Do you know why David Lee Roth used to ask that people put a bowl of M&M’s with all the brown ones removed, in his dressing room? Read on if you’ve never heard this story before (I read about it in “The Checklist” by Atul Gawande).
I had to google who David Lee Roth was: according to Wikipedia, Roth was ranked nineteenth by Hit Parader on their list of the 100 Greatest Heavy Metal Singers of All Time. He was one of the lead singer of Van Halen. So, this character is certainly the kind of person who is used to such deferential treatment that he demands the most unreasonable things from his staff and contractors, just because he can; a decadent Roman emperor who plays with people because that’s the last game that makes him feel anything. Right?
Wrong. This story is really not about chocolate, much less about rock stars' whims.
The fact of the matter is that putting together a Heavy Metal show is extremely complex; if the stage is not strong enough, or the wiring done improperly, for example, not only will the show go wrong, but people can get hurt (or die). So, there’s a checklist and one needs to go through each item one by one, precisely.
The purpose of the brown-free bowl of M&M’s is to make sure the checklist has been read. It works like this: when arriving on site, David Lee Roth would look at the bowl of M&M’s; if there were brown ones in it, then the checklist hadn’t been properly followed, so he would need to double-check everything (or walk, as he reportedly did at least once).
Great story, and great hack, no? And what does it have to do with girls on dating sites?
One of the problems girls have on dating sites is spam.
Spam on dating sites “works”, just like it “works” for Nigerian scams: its marginal rate of return is incredibly low, but still greater than its marginal cost (which is zero). Spam on dating sites is guys carpet bombing every girl’s profile with the exact same email (“HI UR SO HOT”): the cost (or the risk) for them is zero, and if it works once in a million times, well hey it’s still something.
For a girl though, having her inbox filled with hundreds such messages is depressing. And it’s a lot of work, too, because it’s possible that one of those messages could be from the man of her life; she never knows, and so, without any kind of filter, she has to open them all (or feel guilty when she doesn’t).

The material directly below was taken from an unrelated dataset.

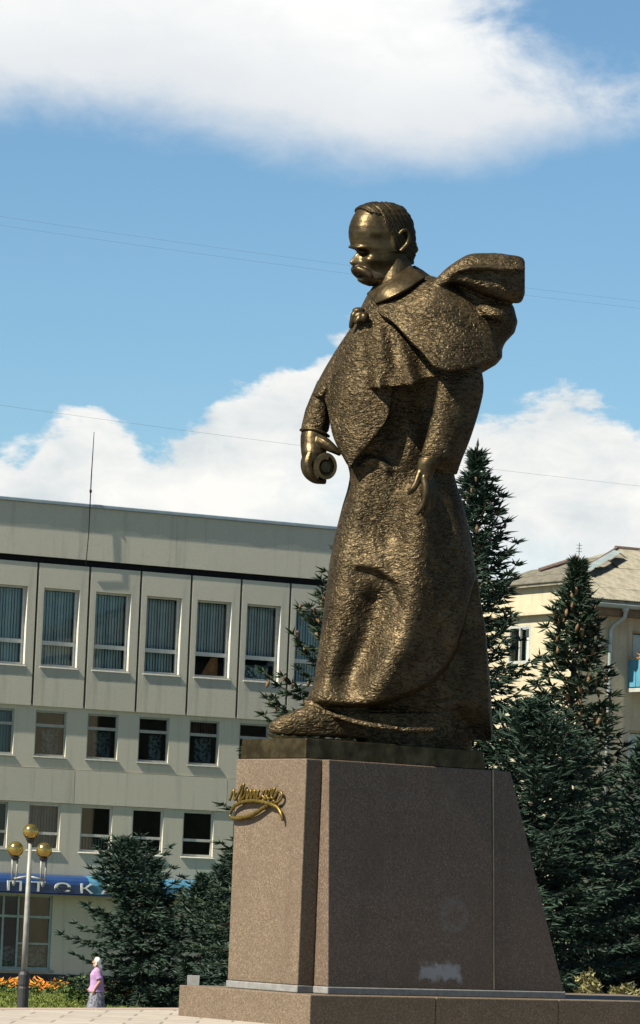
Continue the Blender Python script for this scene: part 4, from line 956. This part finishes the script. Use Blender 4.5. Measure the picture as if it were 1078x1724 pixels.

But here’s the thing: “carpet bombers” don’t read profiles. So a very simple filter would be to for girls to include, somewhere deep in their profile, an instruction such as this: “please include the word ‘xdhye’ in the subject of your message so that I know you read my profile”.
That’s it; every message without ‘xdhye’ in the subject line can be safely discarded, because it comes from someone who either didn’t look at your profile or can’t / is unwilling to follow simple instructions (not a good sign for a successful relationship).
This idea is not new but I think dating sites would greatly benefit from promoting it actively (although they would first have to admit that spamming is a problem).